**Task input:**
====

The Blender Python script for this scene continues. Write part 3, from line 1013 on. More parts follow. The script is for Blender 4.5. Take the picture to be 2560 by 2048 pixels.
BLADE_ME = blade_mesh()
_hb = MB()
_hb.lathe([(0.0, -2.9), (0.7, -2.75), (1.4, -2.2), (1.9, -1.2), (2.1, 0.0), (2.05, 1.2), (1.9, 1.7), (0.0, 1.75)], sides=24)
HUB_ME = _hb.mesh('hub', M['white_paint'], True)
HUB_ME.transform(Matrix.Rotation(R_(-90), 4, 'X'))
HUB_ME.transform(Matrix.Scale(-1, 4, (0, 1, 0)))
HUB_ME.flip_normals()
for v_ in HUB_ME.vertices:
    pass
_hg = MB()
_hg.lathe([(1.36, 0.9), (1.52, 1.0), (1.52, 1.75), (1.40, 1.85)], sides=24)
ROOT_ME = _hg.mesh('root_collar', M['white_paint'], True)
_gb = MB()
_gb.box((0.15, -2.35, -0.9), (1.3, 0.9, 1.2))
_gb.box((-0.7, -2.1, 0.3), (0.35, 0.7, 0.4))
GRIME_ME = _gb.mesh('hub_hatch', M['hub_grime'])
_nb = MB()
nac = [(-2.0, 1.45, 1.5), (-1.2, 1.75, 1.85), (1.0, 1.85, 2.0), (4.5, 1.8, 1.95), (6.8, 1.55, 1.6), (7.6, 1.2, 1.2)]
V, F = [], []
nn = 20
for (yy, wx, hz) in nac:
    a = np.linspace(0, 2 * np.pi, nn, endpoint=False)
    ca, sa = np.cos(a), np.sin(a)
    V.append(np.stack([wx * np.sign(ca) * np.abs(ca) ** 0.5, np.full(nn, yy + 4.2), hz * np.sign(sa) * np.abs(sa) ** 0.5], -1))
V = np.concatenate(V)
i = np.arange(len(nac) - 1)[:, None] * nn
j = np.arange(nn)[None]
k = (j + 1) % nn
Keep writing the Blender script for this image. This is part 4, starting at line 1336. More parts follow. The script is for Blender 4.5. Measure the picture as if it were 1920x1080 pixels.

====

The lines above form a set of records; determine how many of them contain the string "picture" and give that number alone.

**Task output:**
2